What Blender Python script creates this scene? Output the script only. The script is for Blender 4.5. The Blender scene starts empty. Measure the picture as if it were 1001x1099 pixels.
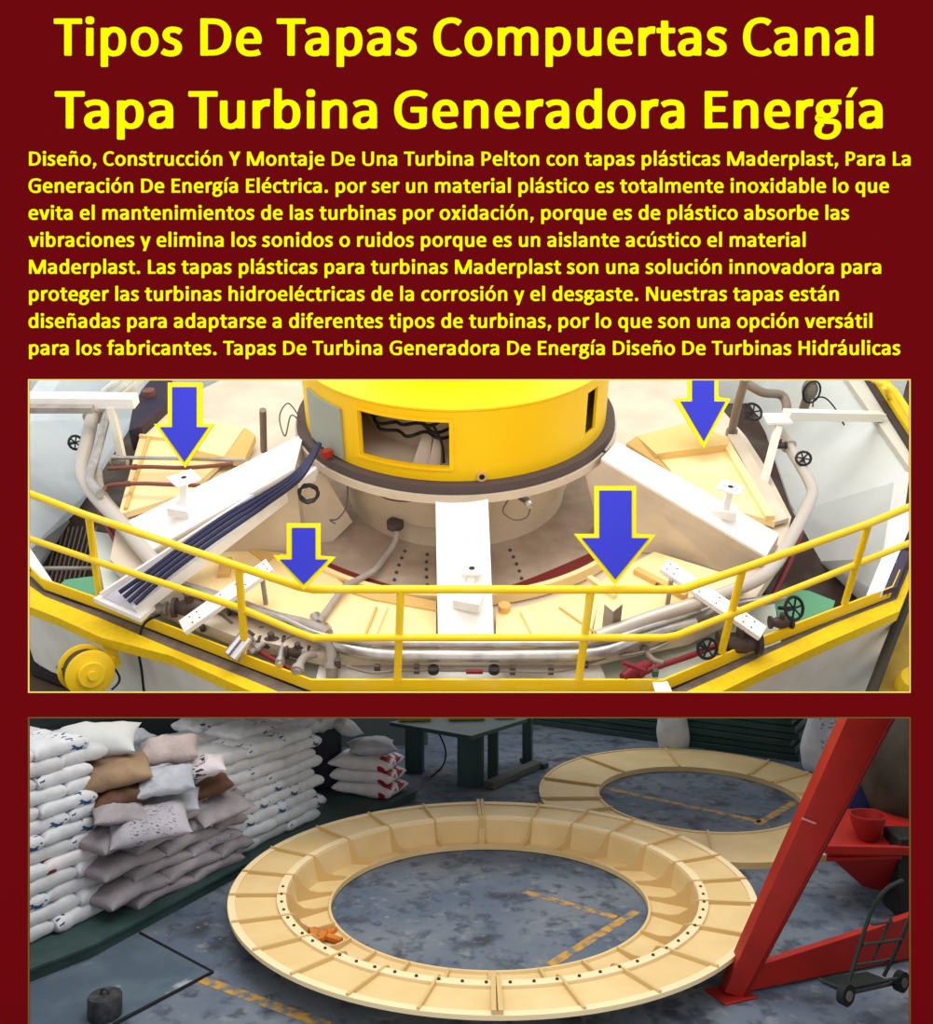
import bpy, math, random
from mathutils import Matrix, Vector, noise
S = bpy.context.scene
COL = S.collection
PI = math.pi
# ------------------------------------------------------------------ camera (level, 3.3 m up)
F = 968.0; CX = 500.5; CY = 549.5
CAMZ = 3.3
cam = bpy.data.cameras.new('camera'); camo = bpy.data.objects.new('camera', cam); COL.objects.link(camo)
cam.sensor_fit = 'HORIZONTAL'; cam.sensor_width = 36.0; cam.lens = 36.0 * F / 1001.0
cam.clip_end = 200
camo.location = (0, 0, CAMZ); camo.rotation_euler = (PI/2, 0, 0)
S.camera = camo
S.view_settings.view_transform = 'Standard'; S.view_settings.look = 'None'
S.view_settings.exposure = 0; S.view_settings.gamma = 1
S.view_settings.use_curve_mapping = False
# ------------------------------------------------------------------ two halls: the turbine hall is a raked model stage
TA = math.radians(31.6); cT, sT = math.cos(TA), math.sin(TA); HC = 4.6
MA = Matrix.Translation((0, 0, CAMZ)) @ Matrix(((1,0,0,0),(0,cT,-sT,0),(0,sT,cT,0),(0,0,0,1))) @ Matrix.Translation((0,0,-HC))
def A(px, py, z=0.0):
    dx = (px-CX)/F; dz = -(py-CY)/F
    yl = cT + dz*sT; zl = -sT + dz*cT
    t = (z-HC)/zl
    return Vector((dx*t, yl*t, z))
def zat(x, y, py):
    r = -(py-CY)/F
    return HC + y*(r*cT-sT)/(cT+r*sT)
def drop(P, py):
    return Vector((P.x, P.y, zat(P.x, P.y, py)))
def B(px, py, z=0.0):
    t = (z-CAMZ)/(-(py-CY)/F)
    return Vector(((px-CX)/F*t, t, z))
def BY(px, py, Y):
    return Vector(((px-CX)/F*Y, Y, CAMZ-(py-CY)/F*Y))
# ------------------------------------------------------------------ materials
def lin(c):
    return tuple(((v/255)/12.92 if v/255 <= .04045 else ((v/255+.055)/1.055)**2.4) for v in c)
MATS = {}
def mat(name, rgb, rough=.7, metal=0.0, rgb2=None, scale=6.0, bump=0.0, bscale=30.0, lo=.4, hi=.65, spec=.3, detail=5.0):
    if name in MATS: return MATS[name]
    m = bpy.data.materials.new(name); m.use_nodes = True; MATS[name] = m
    nt = m.node_tree; b = nt.nodes['Principled BSDF']
    c = lin(rgb)
    b.inputs['Base Color'].default_value = (*c, 1); b.inputs['Roughness'].default_value = rough
    b.inputs['Metallic'].default_value = metal; b.inputs['Specular IOR Level'].default_value = spec
    if rgb2 or bump:
        tc = nt.nodes.new('ShaderNodeTexCoord')
    if rgb2:
        n = nt.nodes.new('ShaderNodeTexNoise'); n.inputs['Scale'].default_value = scale; n.inputs['Detail'].default_value = detail
        nt.links.new(tc.outputs['Object'], n.inputs['Vector'])
        r = nt.nodes.new('ShaderNodeValToRGB'); r.color_ramp.elements[0].position = lo; r.color_ramp.elements[1].position = hi
        r.color_ramp.elements[0].color = (*c, 1); r.color_ramp.elements[1].color = (*lin(rgb2), 1)
        nt.links.new(n.outputs['Fac'], r.inputs['Fac']); nt.links.new(r.outputs['Color'], b.inputs['Base Color'])
    if bump:
        n2 = nt.nodes.new('ShaderNodeTexNoise'); n2.inputs['Scale'].default_value = bscale; n2.inputs['Detail'].default_value = 4
        nt.links.new(tc.outputs['Object'], n2.inputs['Vector'])
        bp = nt.nodes.new('ShaderNodeBump'); bp.inputs['Strength'].default_value = bump; bp.inputs['Distance'].default_value = .02
        nt.links.new(n2.outputs['Fac'], bp.inputs['Height']); nt.links.new(bp.outputs['Normal'], b.inputs['Normal'])
    return m
# ------------------------------------------------------------------ mesh collecting
class MB:
    def __init__(s): s.v = []; s.f = []
    def add(s, vs, fs):
        k = len(s.v); s.v += [Vector(v) for v in vs]; s.f += [tuple(i+k for i in f) for f in fs]; return s
    def box(s, c, d, rz=0, R=None):
        c = Vector(c); M = R or Matrix.Rotation(rz, 3, 'Z')
        vs = [c + M @ Vector((x*d[0]/2, y*d[1]/2, z*d[2]/2)) for x in (-1,1) for y in (-1,1) for z in (-1,1)]
        return s.add(vs, [(0,1,3,2),(4,6,7,5),(0,4,5,1),(2,3,7,6),(0,2,6,4),(1,5,7,3)])
    def prism(s, pts, off):
        n = len(pts); pts = [Vector(p) for p in pts]; off = Vector(off)
        vs = pts + [p+off for p in pts]
        return s.add(vs, [tuple(range(n)), tuple(range(2*n-1, n-1, -1))] + [(i, i+n, (i+1) % n+n, (i+1) % n) for i in range(n)])
    def loft(s, loops, closed=True, cap=False):
        n = len(loops[0]); k = len(s.v)
        for l in loops: s.v += [Vector(p) for p in l]
        for j in range(len(loops)-1):
            for i in range(n if closed else n-1):
                a = k+j*n+i; b = k+j*n+(i+1) % n
                s.f.append((a, b, b+n, a+n))
        if cap:
            s.f.append(tuple(range(k+n-1, k-1, -1))); e = k+(len(loops)-1)*n; s.f.append(tuple(range(e, e+n)))
        return s
    def beam(s, a, b, w, h, up=(0,0,1)):
        a, b = Vector(a), Vector(b); d = (b-a).normalized(); u = Vector(up)
        sd = d.cross(u).normalized(); u2 = sd.cross(d).normalized()
        q = [sd*w/2+u2*h/2, -sd*w/2+u2*h/2, -sd*w/2-u2*h/2, sd*w/2-u2*h/2]
        return s.loft([[a+o for o in q], [b+o for o in q]], cap=True)
    def tube(s, pts, r, seg=10, smooth=0, closed=False):
        pts = [Vector(p) for p in pts]
        if smooth and len(pts) > 2: pts = crv(pts, smooth, closed)
        n = len(pts); loops = []
        ref = None
        for i in range(n):
            if closed: d = pts[(i+1) % n]-pts[i-1]
            else: d = pts[min(i+1, n-1)]-pts[max(i-1, 0)]
            d.normalize()
            if ref is None:
                ref = d.orthogonal().normalized()
            ref = (ref - d*ref.dot(d)).normalized(); u = d.cross(ref)
            rr = r[i] if isinstance(r, list) else r
            loops.append([pts[i]+(ref*math.cos(2*PI*k/seg)+u*math.sin(2*PI*k/seg))*rr for k in range(seg)])
        if closed: loops.append(loops[0])
        return s.loft(loops, cap=not closed)
    def cyl(s, c, r, h, seg=24, axis=(0,0,1), r2=None):
        c = Vector(c); a = Vector(axis).normalized()
        return s.tubes2(c, c+a*h, r, r if r2 is None else r2, seg)
    def tubes2(s, a, b, r1, r2, seg):
        d = (b-a).normalized(); e = d.orthogonal().normalized(); u = d.cross(e)
        return s.loft([[p+(e*math.cos(2*PI*k/seg)+u*math.sin(2*PI*k/seg))*r for k in range(seg)] for p, r in ((a, r1), (b, r2))], cap=True)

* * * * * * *

* _What is expected_
Restate the data above word for word. Do not include the images.

* _Answer_
What Blender Python script creates this scene? Output the script only. The script is for Blender 4.5. The Blender scene starts empty. Measure the picture as if it were 1001x1099 pixels.
import bpy, math, random
from mathutils import Matrix, Vector, noise
S = bpy.context.scene
COL = S.collection
PI = math.pi
# ------------------------------------------------------------------ camera (level, 3.3 m up)
F = 968.0; CX = 500.5; CY = 549.5
CAMZ = 3.3
cam = bpy.data.cameras.new('camera'); camo = bpy.data.objects.new('camera', cam); COL.objects.link(camo)
cam.sensor_fit = 'HORIZONTAL'; cam.sensor_width = 36.0; cam.lens = 36.0 * F / 1001.0
cam.clip_end = 200
camo.location = (0, 0, CAMZ); camo.rotation_euler = (PI/2, 0, 0)
S.camera = camo
S.view_settings.view_transform = 'Standard'; S.view_settings.look = 'None'
S.view_settings.exposure = 0; S.view_settings.gamma = 1
S.view_settings.use_curve_mapping = False
# ------------------------------------------------------------------ two halls: the turbine hall is a raked model stage
TA = math.radians(31.6); cT, sT = math.cos(TA), math.sin(TA); HC = 4.6
MA = Matrix.Translation((0, 0, CAMZ)) @ Matrix(((1,0,0,0),(0,cT,-sT,0),(0,sT,cT,0),(0,0,0,1))) @ Matrix.Translation((0,0,-HC))
def A(px, py, z=0.0):
    dx = (px-CX)/F; dz = -(py-CY)/F
    yl = cT + dz*sT; zl = -sT + dz*cT
    t = (z-HC)/zl
    return Vector((dx*t, yl*t, z))
def zat(x, y, py):
    r = -(py-CY)/F
    return HC + y*(r*cT-sT)/(cT+r*sT)
def drop(P, py):
    return Vector((P.x, P.y, zat(P.x, P.y, py)))
def B(px, py, z=0.0):
    t = (z-CAMZ)/(-(py-CY)/F)
    return Vector(((px-CX)/F*t, t, z))
def BY(px, py, Y):
    return Vector(((px-CX)/F*Y, Y, CAMZ-(py-CY)/F*Y))
# ------------------------------------------------------------------ materials
def lin(c):
    return tuple(((v/255)/12.92 if v/255 <= .04045 else ((v/255+.055)/1.055)**2.4) for v in c)
MATS = {}
def mat(name, rgb, rough=.7, metal=0.0, rgb2=None, scale=6.0, bump=0.0, bscale=30.0, lo=.4, hi=.65, spec=.3, detail=5.0):
    if name in MATS: return MATS[name]
    m = bpy.data.materials.new(name); m.use_nodes = True; MATS[name] = m
    nt = m.node_tree; b = nt.nodes['Principled BSDF']
    c = lin(rgb)
    b.inputs['Base Color'].default_value = (*c, 1); b.inputs['Roughness'].default_value = rough
    b.inputs['Metallic'].default_value = metal; b.inputs['Specular IOR Level'].default_value = spec
    if rgb2 or bump:
        tc = nt.nodes.new('ShaderNodeTexCoord')
    if rgb2:
        n = nt.nodes.new('ShaderNodeTexNoise'); n.inputs['Scale'].default_value = scale; n.inputs['Detail'].default_value = detail
        nt.links.new(tc.outputs['Object'], n.inputs['Vector'])
        r = nt.nodes.new('ShaderNodeValToRGB'); r.color_ramp.elements[0].position = lo; r.color_ramp.elements[1].position = hi
        r.color_ramp.elements[0].color = (*c, 1); r.color_ramp.elements[1].color = (*lin(rgb2), 1)
        nt.links.new(n.outputs['Fac'], r.inputs['Fac']); nt.links.new(r.outputs['Color'], b.inputs['Base Color'])
    if bump:
        n2 = nt.nodes.new('ShaderNodeTexNoise'); n2.inputs['Scale'].default_value = bscale; n2.inputs['Detail'].default_value = 4
        nt.links.new(tc.outputs['Object'], n2.inputs['Vector'])
        bp = nt.nodes.new('ShaderNodeBump'); bp.inputs['Strength'].default_value = bump; bp.inputs['Distance'].default_value = .02
        nt.links.new(n2.outputs['Fac'], bp.inputs['Height']); nt.links.new(bp.outputs['Normal'], b.inputs['Normal'])
    return m
# ------------------------------------------------------------------ mesh collecting
class MB:
    def __init__(s): s.v = []; s.f = []
    def add(s, vs, fs):
        k = len(s.v); s.v += [Vector(v) for v in vs]; s.f += [tuple(i+k for i in f) for f in fs]; return s
    def box(s, c, d, rz=0, R=None):
        c = Vector(c); M = R or Matrix.Rotation(rz, 3, 'Z')
        vs = [c + M @ Vector((x*d[0]/2, y*d[1]/2, z*d[2]/2)) for x in (-1,1) for y in (-1,1) for z in (-1,1)]
        return s.add(vs, [(0,1,3,2),(4,6,7,5),(0,4,5,1),(2,3,7,6),(0,2,6,4),(1,5,7,3)])
    def prism(s, pts, off):
        n = len(pts); pts = [Vector(p) for p in pts]; off = Vector(off)
        vs = pts + [p+off for p in pts]
        return s.add(vs, [tuple(range(n)), tuple(range(2*n-1, n-1, -1))] + [(i, i+n, (i+1) % n+n, (i+1) % n) for i in range(n)])
    def loft(s, loops, closed=True, cap=False):
        n = len(loops[0]); k = len(s.v)
        for l in loops: s.v += [Vector(p) for p in l]
        for j in range(len(loops)-1):
            for i in range(n if closed else n-1):
                a = k+j*n+i; b = k+j*n+(i+1) % n
                s.f.append((a, b, b+n, a+n))
        if cap:
            s.f.append(tuple(range(k+n-1, k-1, -1))); e = k+(len(loops)-1)*n; s.f.append(tuple(range(e, e+n)))
        return s
    def beam(s, a, b, w, h, up=(0,0,1)):
        a, b = Vector(a), Vector(b); d = (b-a).normalized(); u = Vector(up)
        sd = d.cross(u).normalized(); u2 = sd.cross(d).normalized()
        q = [sd*w/2+u2*h/2, -sd*w/2+u2*h/2, -sd*w/2-u2*h/2, sd*w/2-u2*h/2]
        return s.loft([[a+o for o in q], [b+o for o in q]], cap=True)
    def tube(s, pts, r, seg=10, smooth=0, closed=False):
        pts = [Vector(p) for p in pts]
        if smooth and len(pts) > 2: pts = crv(pts, smooth, closed)
        n = len(pts); loops = []
        ref = None
        for i in range(n):
            if closed: d = pts[(i+1) % n]-pts[i-1]
            else: d = pts[min(i+1, n-1)]-pts[max(i-1, 0)]
            d.normalize()
            if ref is None:
                ref = d.orthogonal().normalized()
            ref = (ref - d*ref.dot(d)).normalized(); u = d.cross(ref)
            rr = r[i] if isinstance(r, list) else r
            loops.append([pts[i]+(ref*math.cos(2*PI*k/seg)+u*math.sin(2*PI*k/seg))*rr for k in range(seg)])
        if closed: loops.append(loops[0])
        return s.loft(loops, cap=not closed)
    def cyl(s, c, r, h, seg=24, axis=(0,0,1), r2=None):
        c = Vector(c); a = Vector(axis).normalized()
        return s.tubes2(c, c+a*h, r, r if r2 is None else r2, seg)
    def tubes2(s, a, b, r1, r2, seg):
        d = (b-a).normalized(); e = d.orthogonal().normalized(); u = d.cross(e)
        return s.loft([[p+(e*math.cos(2*PI*k/seg)+u*math.sin(2*PI*k/seg))*r for k in range(seg)] for p, r in ((a, r1), (b, r2))], cap=True)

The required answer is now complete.